To complete the carton, the sides of the carton are urged toward one another by forces schematically illustrated at F (FIG. 8). These forces can be applied by stationary guides 34 as the cartons move longitudinally, or by rollers or other devices. The forces F bring the walls of the carton below folds 14, 15 to a vertical position. Similar forces are applied to the ends of the carton, and the bottom panels 19 are folded across the bottom of the carton. Bottom panel flaps 23 are then sealed against the outside surfaces of end flaps 22. The compression and sealing of the bottom panels 19 and flaps 23 forces the lower portions 30 of the grouped bottles back into parallel engagement with one another. The expansion of the carton dimensions is accomplished by very slight bulging of the carton, which can be accommodated by the areas along the upright carton corners and by the somewhat resilient or compressible nature of the paperboard or corrugated material itself.

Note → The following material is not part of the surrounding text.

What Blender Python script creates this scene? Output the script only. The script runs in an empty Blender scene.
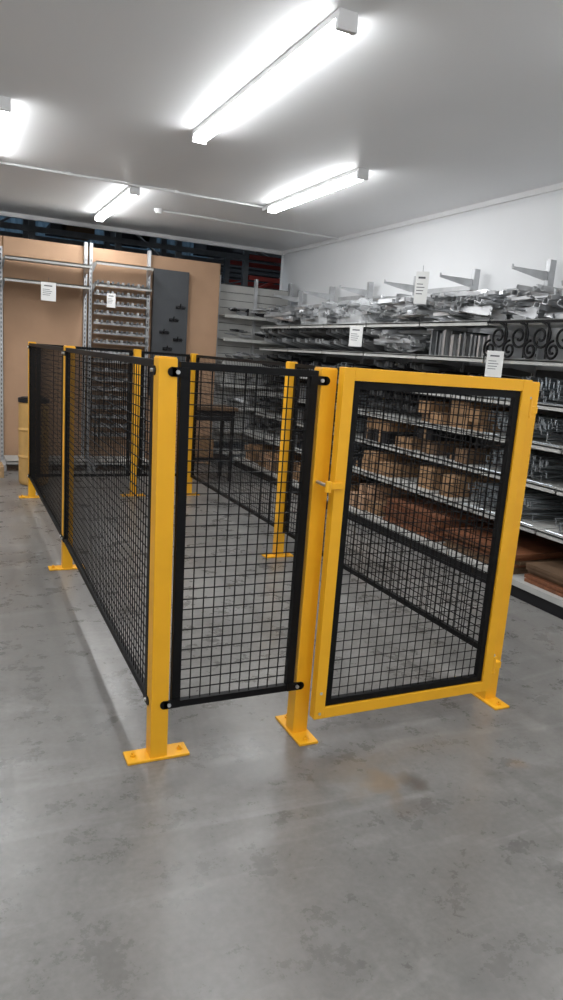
import bpy, math, random
from mathutils import Vector, Matrix, Euler
random.seed(7)
S = bpy.context.scene
S.view_settings.view_transform = 'Standard'
S.view_settings.look = 'None'
S.view_settings.exposure = 0.0

# ------------------------------------------------------------------ materials
def mat(name, col, rough=0.5, metal=0.0, var=0.12, scale=6.0, bump=0.0, col2=None, emit=None, es=0.0, alpha=1.0, stretch=None, coat=0.0, spec=0.5):
    m = bpy.data.materials.new(name); m.use_nodes = True
    nt = m.node_tree; N = nt.nodes; L = nt.links
    b = N['Principled BSDF']
    tc = N.new('ShaderNodeTexCoord')
    mp = N.new('ShaderNodeMapping'); L.new(tc.outputs['Object'], mp.inputs['Vector'])
    if stretch: mp.inputs['Scale'].default_value = stretch
    nz = N.new('ShaderNodeTexNoise'); nz.inputs['Scale'].default_value = scale; nz.inputs['Detail'].default_value = 5
    L.new(mp.outputs['Vector'], nz.inputs['Vector'])
    rp = N.new('ShaderNodeValToRGB')
    c2 = col2 if col2 else tuple(min(1, c*(1+var)) for c in col)
    c1 = col if col2 else tuple(c*(1-var) for c in col)
    rp.color_ramp.elements[0].position = 0.3; rp.color_ramp.elements[1].position = 0.7
    rp.color_ramp.elements[0].color = (*c1, 1); rp.color_ramp.elements[1].color = (*c2, 1)
    L.new(nz.outputs['Fac'], rp.inputs['Fac']); L.new(rp.outputs['Color'], b.inputs['Base Color'])
    b.inputs['Roughness'].default_value = rough; b.inputs['Metallic'].default_value = metal
    b.inputs['Alpha'].default_value = alpha
    b.inputs['Coat Weight'].default_value = coat
    b.inputs['Specular IOR Level'].default_value = spec
    if emit:
        b.inputs['Emission Color'].default_value = (*emit, 1); b.inputs['Emission Strength'].default_value = es
    if bump > 0:
        bp = N.new('ShaderNodeBump'); bp.inputs['Strength'].default_value = bump; bp.inputs['Distance'].default_value = 0.01
        L.new(nz.outputs['Fac'], bp.inputs['Height']); L.new(bp.outputs['Normal'], b.inputs['Normal'])
    return m

YEL = mat('yellow_powdercoat', (0.90, 0.445, 0.018), 0.42, var=0.03, scale=9, spec=0.4)
BLK = mat('black_powdercoat', (0.0035, 0.0035, 0.004), 0.5, var=0.1, spec=0.2)
STEEL = mat('zinc_steel', (0.62, 0.63, 0.64), 0.3, 0.75)
GREYM = mat('galv_grey', (0.22, 0.23, 0.24), 0.4, 0.5, var=0.3)
GREYL = mat('galv_light', (0.52, 0.53, 0.54), 0.35, 0.4, var=0.2)
SILV = mat('silver_wire', (0.42, 0.46, 0.49), 0.3, 0.8)
SHELFW = mat('shelf_white', (0.46, 0.46, 0.44), 0.45, var=0.05)
SHELFD = mat('shelf_back_grey', (0.10, 0.10, 0.10), 0.6, var=0.1)
KICK = mat('kick_black', (0.012, 0.012, 0.014), 0.5, spec=0.3)
MDF = mat('mdf_board', (0.48, 0.30, 0.185), 0.7, var=0.06, scale=3)
CARD = mat('cardboard', (0.31, 0.18, 0.09), 0.8, var=0.2)
CARDD = mat('cardboard_dark', (0.13, 0.075, 0.04), 0.8, var=0.2)
WOOD = mat('brown_timber', (0.19, 0.07, 0.03), 0.55, var=0.3, scale=3, stretch=(1, 12, 12))
PINE = mat('pine_timber', (0.50, 0.33, 0.17), 0.65, var=0.2, scale=3, stretch=(12, 1, 12))
AMBER = mat('tan_drum', (0.60, 0.36, 0.12), 0.5, var=0.12)
PAPER = mat('paper', (0.82, 0.82, 0.80), 0.8, var=0.02)
INK = mat('ink', (0.12, 0.12, 0.13), 0.8)
DARKP = mat('charcoal_panel', (0.06, 0.065, 0.072), 0.5, var=0.06)
WALLM = mat('painted_wall', (0.83, 0.84, 0.85), 0.6, var=0.015, scale=2, bump=0.02)
CEILM = mat('painted_ceiling', (0.90, 0.905, 0.91), 0.5, var=0.01, scale=1.2)
TRIM = mat('white_trim', (0.84, 0.84, 0.84), 0.4, var=0.02)
LAMP = mat('lamp_diffuser', (0.9, 0.9, 0.9), 0.4, emit=(0.97, 0.985, 1.0), es=46.0)
LAMPS = mat('lamp_diffuser_side', (0.9, 0.9, 0.9), 0.4, emit=(0.97, 0.985, 1.0), es=17.0)
LAMPB = mat('lamp_body', (0.80, 0.80, 0.80), 0.4, var=0.02)
BLUEC = mat('blue_corrugated', (0.17, 0.27, 0.36), 0.5, var=0.4, scale=0.8)
WHG = mat('warehouse_steel', (0.14, 0.15, 0.16), 0.5, var=0.2)
DKW = mat('warehouse_dark', (0.05, 0.05, 0.055), 0.8)
RED = mat('red_paint', (0.30, 0.03, 0.02), 0.5)
PLAST = mat('plastic_wrap', (0.75, 0.77, 0.78), 0.12, alpha=0.4, bump=0.6, scale=14)
ROOFM = mat('warehouse_roof', (0.3, 0.32, 0.35), 0.7)
WHFILL = mat('warehouse_fill_emitter', (0.9, 0.9, 0.9), 0.4, emit=(0.75, 0.88, 1.0), es=40.0)

def concrete():
    m = bpy.data.materials.new('polished_concrete'); m.use_nodes = True
    nt = m.node_tree; N = nt.nodes; L = nt.links; b = N['Principled BSDF']
    tc = N.new('ShaderNodeTexCoord')
    def noise(scale, detail, sc=(1, 1, 1), rot=0, dist=0.0, rough=0.55):
        mp = N.new('ShaderNodeMapping'); mp.inputs['Scale'].default_value = sc; mp.inputs['Rotation'].default_value = (0, 0, rot)
        L.new(tc.outputs['Object'], mp.inputs['Vector'])
        n = N.new('ShaderNodeTexNoise'); n.inputs['Scale'].default_value = scale; n.inputs['Detail'].default_value = detail
        n.inputs['Distortion'].default_value = dist; n.inputs['Roughness'].default_value = rough
        L.new(mp.outputs['Vector'], n.inputs['Vector']); return n
    def ramp(src, p0, c0, p1, c1):
        r = N.new('ShaderNodeValToRGB'); r.color_ramp.elements[0].position = p0; r.color_ramp.elements[1].position = p1
        r.color_ramp.elements[0].color = (*c0, 1); r.color_ramp.elements[1].color = (*c1, 1)
        L.new(src, r.inputs['Fac']); return r
    def mix(fac, a, bb, mode='MIX', f=1.0):
        x = N.new('ShaderNodeMix'); x.data_type = 'RGBA'; x.blend_type = mode
        if fac is None: x.inputs[0].default_value = f
        else: L.new(fac, x.inputs[0])
        for s, i in ((a, 6), (bb, 7)):
            if isinstance(s, tuple): x.inputs[i].default_value = (*s, 1)
            else: L.new(s, x.inputs[i])
        return x.outputs[2]
    n1 = noise(0.8, 8, dist=0.8)
    c = ramp(n1.outputs['Fac'], 0.34, (0.168, 0.161, 0.151), 0.66, (0.255, 0.247, 0.235)).outputs['Color']
    n2 = noise(5, 10, rough=0.75)
    c = mix(None, c, ramp(n2.outputs['Fac'], 0.34, (0.78, 0.78, 0.78), 0.66, (1.10, 1.10, 1.10)).outputs['Color'], 'MULTIPLY', 0.9)
    n3 = noise(2.4, 8, sc=(0.35, 1.9, 1), rot=0.7, dist=2.2)
    c = mix(ramp(n3.outputs['Fac'], 0.54, (0, 0, 0), 0.72, (0.42, 0.42, 0.42)).outputs['Color'], c, (0.35, 0.343, 0.33))
    n4 = noise(1.6, 8, sc=(1.9, 0.4, 1), rot=-0.35, dist=2.4)
    c = mix(ramp(n4.outputs['Fac'], 0.55, (0, 0, 0), 0.72, (0.5, 0.5, 0.5)).outputs['Color'], c, (0.11, 0.106, 0.10))
    n5 = noise(45, 4)
    c = mix(None, c, ramp(n5.outputs['Fac'], 0.3, (0.84, 0.84, 0.84), 0.7, (1.10, 1.10, 1.10)).outputs['Color'], 'MULTIPLY', 0.8)
    geo = tc.outputs['Object']
    ns = noise(9, 5)
    for (x, y, r, col, st) in [(1.42, 1.91, 0.10, (0.22, 0.145, 0.08), 0.7), (1.52, 1.88, 0.08, (0.065, 0.05, 0.04), 0.75), (1.36, 1.96, 0.18, (0.21, 0.17, 0.125), 0.5), (1.45, 1.76, 0.10, (0.11, 0.09, 0.075), 0.5),
                               (1.85, 1.83, 0.05, (0.08, 0.07, 0.06), 0.4), (1.62, 1.50, 0.05, (0.07, 0.06, 0.06), 0.5), (2.0, 1.86, 0.05, (0.21, 0.13, 0.07), 0.4), (1.15, 1.15, 0.12, (0.11, 0.11, 0.105), 0.35),
                               (0.9, 2.3, 0.25, (0.13, 0.125, 0.12), 0.3), (2.1, 1.75, 0.1, (0.1, 0.09, 0.08), 0.35), (1.3, 2.12, 0.08, (0.09, 0.085, 0.08), 0.45), (0.72, 2.15, 0.10, (0.11, 0.105, 0.10), 0.35)]:
        d = N.new('ShaderNodeVectorMath'); d.operation = 'DISTANCE'; L.new(geo, d.inputs[0]); d.inputs[1].default_value = (x, y, 0)
        a = N.new('ShaderNodeMath'); a.operation = 'MULTIPLY_ADD'; L.new(ns.outputs['Fac'], a.inputs[0]); a.inputs[1].default_value = r*3.0; L.new(d.outputs['Value'], a.inputs[2])
        mr = N.new('ShaderNodeMapRange'); L.new(a.outputs[0], mr.inputs['Value'])
        mr.inputs['From Min'].default_value = r*1.5; mr.inputs['From Max'].default_value = r*2.5; mr.inputs['To Min'].default_value = st; mr.inputs['To Max'].default_value = 0
        c = mix(mr.outputs['Result'], c, col)
    L.new(c, b.inputs['Base Color'])
    rr = ramp(n2.outputs['Fac'], 0.3, (0.22, 0.22, 0.22), 0.75, (0.40, 0.40, 0.40)); L.new(rr.outputs['Color'], b.inputs['Roughness'])
    bp = N.new('ShaderNodeBump'); bp.inputs['Strength'].default_value = 0.06; bp.inputs['Distance'].default_value = 0.01
    L.new(n2.outputs['Fac'], bp.inputs['Height']); L.new(bp.outputs['Normal'], b.inputs['Normal'])
    return m
CONC = concrete()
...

The resulting carton is a very tight integral package of bottles securely abutting one another and encapsulated by a paperboard carton in intimate contact with the sides, top and bottom surfaces of the bottles themselves. Double thicknesses of material are provided at each end of the carton, which has a cushioning, protective effect during shipping and handling. Even more protection can be provided by extending the width of the top panel 10, and panels 12 and 17, to provide an overlapping fold of three thicknesses over the carton and along its sides. The carton material is simply folded back and forth along parallel fold lines to increase its thickness along this area. Such folds are illustrated at dashed lines 35 in FIG. 1, and are secured by adhesive to produce a multiple thickness band across the carton. This band can be continued under the carton by providing a double fold along the overlapping portions of the bottom panel 19 and flaps 23. Reinforcement of the carton can also be obtained by incorporating into the carton elements a high tensile strength tape or other filament. Such tapes are available with glass fibers for strength. The tape can extend longitudinally or transversely about the carton to produce one or more encircling bands for strength purposes. This alternative to the multiple thickness band would facilitate stacking of the completed carton and assure greater strength with less paper substance in the carton.

Tear strips, finger holes and various handle configurations can readily be incorporated into the carton.

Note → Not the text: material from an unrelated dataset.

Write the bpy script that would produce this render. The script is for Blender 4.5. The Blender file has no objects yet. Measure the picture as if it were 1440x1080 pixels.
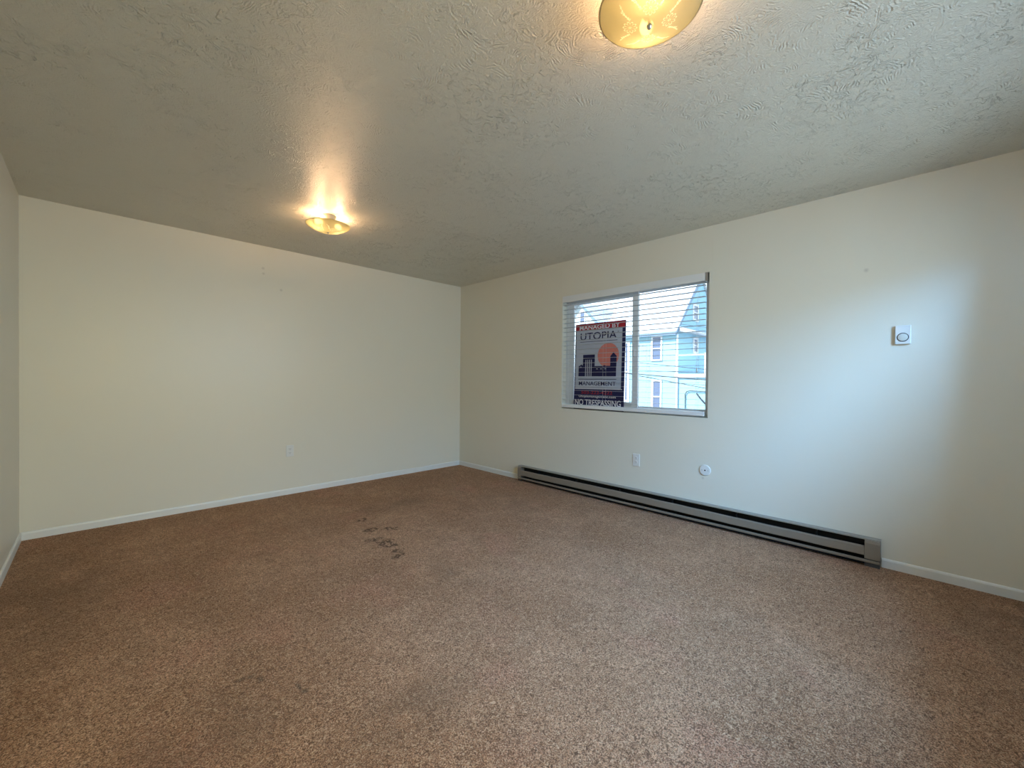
import bpy, bmesh, math, random
from math import pi, sin, cos, radians
from mathutils import Vector, Matrix, noise
random.seed(7)
sc = bpy.context.scene
C = sc.collection

# ------------------------------------------------------------------ camera
cam_d = bpy.data.cameras.new('camera')
cam = bpy.data.objects.new('camera', cam_d); C.objects.link(cam)
cam_d.sensor_width = 36.0; cam_d.lens = 582.64 / 1440 * 36.0
cam_d.clip_start = 0.02; cam_d.clip_end = 400
cf = Vector((0.708738, 0.705414, -0.009081)); cr = Vector((0.705472, -0.708682, 0.008871)); cu = Vector((0.000178, 0.012694, 0.999919))
M = Matrix((cr, cu, -cf)).transposed().to_4x4(); M.translation = Vector((-3.53555, -4.52670, 1.16832))
cam.matrix_world = M
sc.camera = cam
sc.view_settings.view_transform = 'Standard'; sc.view_settings.look = 'None'
sc.view_settings.gamma = 1; sc.view_settings.exposure = 0.10
sc.view_settings.use_curve_mapping = False

# ------------------------------------------------------------------ sky, sun, added area lights
W = bpy.data.worlds.new('sky'); sc.world = W; W.use_nodes = True
wn = W.node_tree.nodes; wl = W.node_tree.links; wn.clear()
wo = wn.new('ShaderNodeOutputWorld'); wb = wn.new('ShaderNodeBackground')
tc = wn.new('ShaderNodeTexCoord'); sx = wn.new('ShaderNodeSeparateXYZ'); rp = wn.new('ShaderNodeValToRGB')
wl.new(tc.outputs['Generated'], sx.inputs[0]); wl.new(sx.outputs['Z'], rp.inputs[0]); wl.new(rp.outputs[0], wb.inputs[0]); wl.new(wb.outputs[0], wo.inputs[0])
rp.color_ramp.elements[0].position = 0.0; rp.color_ramp.elements[0].color = (0.90, 0.98, 1.0, 1)
rp.color_ramp.elements[1].position = 0.75; rp.color_ramp.elements[1].color = (0.24, 0.50, 1.0, 1)
e = rp.color_ramp.elements.new(0.3); e.color = (0.80, 0.93, 1.0, 1)
wb.inputs[1].default_value = 2.3

sun_d = bpy.data.lights.new('sun', 'SUN'); sun_d.energy = 9.0; sun_d.angle = radians(0.6); sun_d.color = (1, 0.97, 0.92)
sun = bpy.data.objects.new('sun', sun_d); C.objects.link(sun)
sun.rotation_euler = (Vector((-0.62, 0.30, 0.72))).to_track_quat('Z', 'Y').to_euler()

def added_light(name, loc, target, w, h, power, color, spread):
    d = bpy.data.lights.new(name, 'AREA'); d.shape = 'RECTANGLE'; d.size = w; d.size_y = h
    d.energy = power; d.color = color; d.spread = radians(spread)
    o = bpy.data.objects.new(name, d); C.objects.link(o); o.location = loc
    o.rotation_euler = (Vector(loc) - Vector(target)).to_track_quat('Z', 'Y').to_euler()
    return o
# area lights added outside an invented front window, acting as daylight
added_light('added_window_beam', (-2.4, -6.6, 2.72), (-0.9, -3.9, 1.1), 0.9, 0.8, 190, (0.16, 0.48, 1.0), 160)
added_light('added_window_fill', (-1.6, -5.55, 1.75), (-1.5, -3.6, 0.0), 2.0, 1.3, 68, (0.59, 0.78, 1.0), 180)
# added warm fill light in an invented hallway behind the camera
added_light('added_hall_fill', (-3.33, -6.1, 1.9), (-2.2, 0.0, 1.3), 0.7, 0.9, 35, (1.0, 0.84, 0.34), 170)

# ------------------------------------------------------------------ material helpers
def mat(name, col=(0.8, 0.8, 0.8), rough=0.5, metal=0.0, spec=0.5):
    m = bpy.data.materials.new(name); m.use_nodes = True
    b = m.node_tree.nodes['Principled BSDF']
    b.inputs['Base Color'].default_value = (*col, 1); b.inputs['Roughness'].default_value = rough
    b.inputs['Metallic'].default_value = metal; b.inputs['Specular IOR Level'].default_value = spec
    return m
class N:
    """small node-graph helper"""
    def __init__(s, m):
        s.m = m; s.t = m.node_tree; s.b = s.t.nodes['Principled BSDF']
        s.co = s.t.nodes.new('ShaderNodeTexCoord').outputs['Object']
    def new(s, k): return s.t.nodes.new(k)
    def put(s, sock, v):
        if hasattr(v, 'is_linked') or hasattr(v, 'links'): s.t.links.new(v, sock)
        else: sock.default_value = v
    def math(s, op, a, b=0.0, c=0.0, clamp=False):
        n = s.new('ShaderNodeMath'); n.operation = op; n.use_clamp = clamp
        s.put(n.inputs[0], a); s.put(n.inputs[1], b); s.put(n.inputs[2], c); return n.outputs[0]
    def noise(s, scale, detail=2, rough=0.5, dist=0.0, vec=None):
        n = s.new('ShaderNodeTexNoise'); s.put(n.inputs['Vector'], vec or s.co)
        n.inputs['Scale'].default_value = scale; n.inputs['Detail'].default_value = detail
        n.inputs['Roughness'].default_value = rough; n.inputs['Distortion'].default_value = dist
        return n.outputs['Fac']
    def rng(s, v, a, b, c=0.0, d=1.0, smooth=True):
        n = s.new('ShaderNodeMapRange'); n.interpolation_type = 'SMOOTHSTEP' if smooth else 'LINEAR'
        s.put(n.inputs[0], v); n.inputs[1].default_value = a; n.inputs[2].default_value = b
        n.inputs[3].default_value = c; n.inputs[4].default_value = d; return n.outputs[0]
    def mix(s, f, a, b):
        n = s.new('ShaderNodeMix'); n.data_type = 'RGBA'; s.put(n.inputs[0], f)
        for k, v in ((6, a), (7, b)):
            if isinstance(v, tuple): n.inputs[k].default_value = (*v, 1)
            else: s.t.links.new(v, n.inputs[k])
        return n.outputs[2]
    def scale(s, v, sc3, off=(0, 0, 0)):
        n = s.new('ShaderNodeMapping'); s.put(n.inputs[0], v)
        n.inputs['Scale'].default_value = sc3; n.inputs['Location'].default_value = off; return n.outputs[0]
    def bump(s, h, dist, strength=1.0):
        n = s.new('ShaderNodeBump'); n.inputs['Strength'].default_value = strength
        n.inputs['Distance'].default_value = dist; s.put(n.inputs['Height'], h)
        s.t.links.new(n.outputs[0], s.b.inputs['Normal']); return n
    def blob(s, x, y, z, rx, ry, rz):
        """1 at (x,y,z) falling to 0 at the ellipsoid radius"""
        n = s.scale(s.co, (1 / rx, 1 / ry, 1 / rz), (-x / rx, -y / ry, -z / rz))
        v = s.new('ShaderNodeVectorMath'); v.operation = 'LENGTH'; s.put(v.inputs[0], n)
        return s.rng(v.outputs['Value'], 1.0, 0.0, 0.0, 1.0)
    def mx(s, lst):
        r = lst[0]
        for q in lst[1:]: r = s.math('MAXIMUM', r, q)
        return r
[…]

The carton blank is designed to provide economical use of paperboard, the total area of the blank being substantially less than that required to produce a rectangular carton. Furthermore, by assuring tight contact between the carton and the bottles within it, the carton eliminates need for interior partitions or dividers between adjacent bottles.

The completed carton (FIG. 3) has an exterior presentation that is composed of large unbroken surface areas on which labels or advertising material can be printed or attached.

Minor changes might be made in the carton design to accommodate the particular configuration of a group of bottles. The above description is intended to serve as an example of the invention, which is set out in the following claims.

Claims

1. A carton for packaging two or more rows of upright capped bottles, wherein the rows of bottles have a predetermined total length and width and the bottles have a common predetermined neck height and total height, said carton being produced from a single blank of compressible material such as corrugated paperboard or the like, said carton comprising:

a rectangular top panel for engaging the top cap surfaces on the bottles, the top panel having an interior length and width slightly less than the total length and width, respectively, across the caps of the bottles;

upper sloping side and end wall panels connected by fold lines to the side and end edges of the top panel respectively and terminating along lower folded edges parallel to said fold lines;

means connecting the upper sloping side and end wall panels to one another for forming a downwardly-open enclosure with the lower folded edges thereof located in a plane parallel to the top panel and spaced therefrom by an interior depth equal to the neck height of the bottles, the interior length along the lower folded edges of the upper sloping side wall panels being slightly less than the total length along one row of bottles, and the interior width across the lower folded edges of the upper sloping end wall panels being slightly less than the total width of the rows of bottles;

lower rectangular side and end wall panels connected by fold lines to the lower folded edges of said upper sloping side and end wall panels, respectively, the interior length of the lower rectangular side wall panels being equal to the interior length along the lower folded edges of the upper sloping side wall panels, and the interior width across the lower rectangular end wall panels being equal to the interior width across the lower folded edges of the upper sloping end wall panels;

and bottom panel means connected along fold lines to the lower edges of the lower side wall panels and closed across one another in a plane parallel to the top panel and spaced therefrom by an interior depth equal to the total height of the bottles;

the interior length and width of the bottom panel means being equal to the interior length and width, respectively, of the lower folded edges of the sloping side and end wall panels;

whereby bottles within the carton are held tightly against one another and the interior carton surfaces by compression of the carton material.

2. A carton as set out in claim 1 wherein the upper sloping side and end wall panels are each trapezoidal in shape and increase in width outwardly from the top panel.

3. A carton as set out in claim 1 wherein the upper sloping side and end wall panels are each trapezoidal in shape and increase in width outwardly from the top panel;

said means connecting the upper sloping side and end wall panels to one another comprising foldable flaps hinged along the ends of each upper sloping side wall panel and adapted to overlap the inner surfaces of the respective upper sloping end wall panel when the carton is assembled.

4. A carton as set out in claim 1 wherein the folded blank is constructed of corrugated paperboard.